Opening and operation

Opening and operation (W)

The full Constantinople-Vienna main line was opened on 12 August 1888. The CO, along with the Hungarian State Railways and the Bulgarian State Railways - BDZ, inaugurated the first train from İstanbul to Vienna. One of the most famous trains in history, the Orient Express, started her first run from Paris to İstanbul on 1 June 1889. This train was operated by CIWL, an international hotel and logistics company. A railway terminus on the European side of İstanbul, İstanbul Sirkeci Terminal, which was under construction since February 1888, was opened on 3 November 1890.

 

Chemins de fer Orientaux, 1888.
 

 



Locomotives

Locomotives (W)

The Oriental Railway only had steam locomotives. Its main suppliers were Austrian, German, French and Belgian manufacturers.

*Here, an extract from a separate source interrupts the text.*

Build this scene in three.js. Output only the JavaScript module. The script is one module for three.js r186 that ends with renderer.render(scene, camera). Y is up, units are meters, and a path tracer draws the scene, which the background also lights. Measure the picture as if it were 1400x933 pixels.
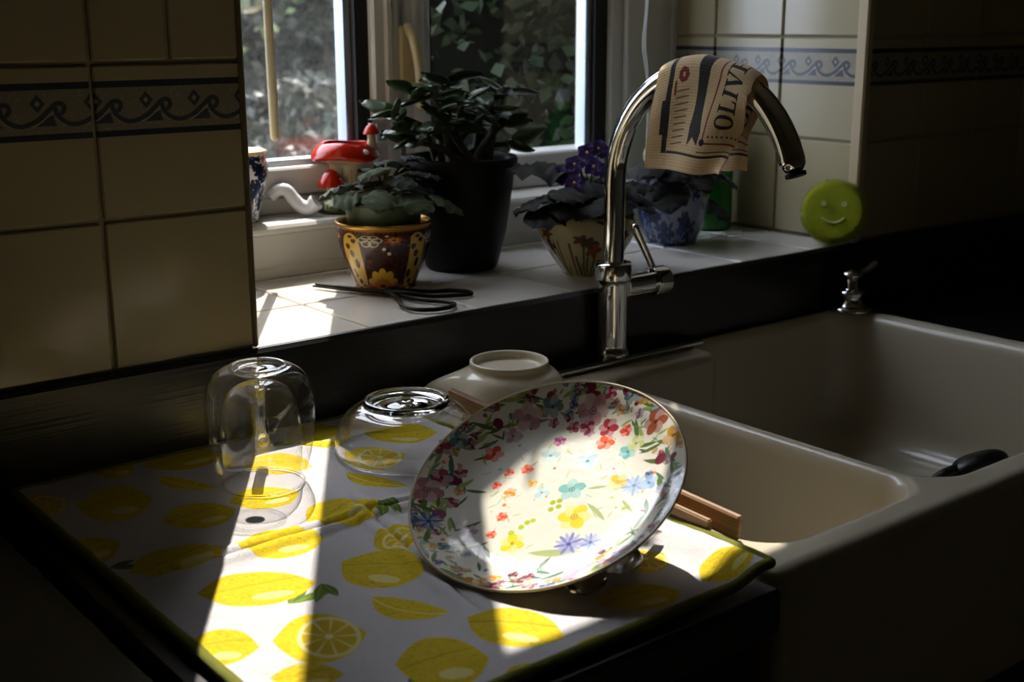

Locomotives with tenders were numbered 0 to 300, tank locomotives with tender were numbered 301 to 500. Locomotives transferred from the Thessaloniki - Monastir received separate numbers in the 500 to 600 range . The reason is no longer known. Finally the 3 Mallet locomotives were numbered 601 to 603.

Oriental Railway locomotives were taken over by the various national railways that also overtook the network. Some locomotives went to the CFFH before going th either SEK or TCDD.

Several locomotives of the Oriental Railway have been preserved. The former Locomotive 407 built in 1874 and taken over by the TCDD under the number 2251 in 1937, stands as a memorial locomotive in front of Istanbul Sirkeci Station. Until 1965 she was still used by the TCDD, most recently in Adana, she was thus over 90 years in use. A 1912 locomotive supplied by Maffei with the CO number 338 is now in the Railway Museum Çamlik with TCDD 3558 number. Another locomotive of this series is monument locomotive at Amasya station. The TCDD 33508 is a monument locomotive in Sivas.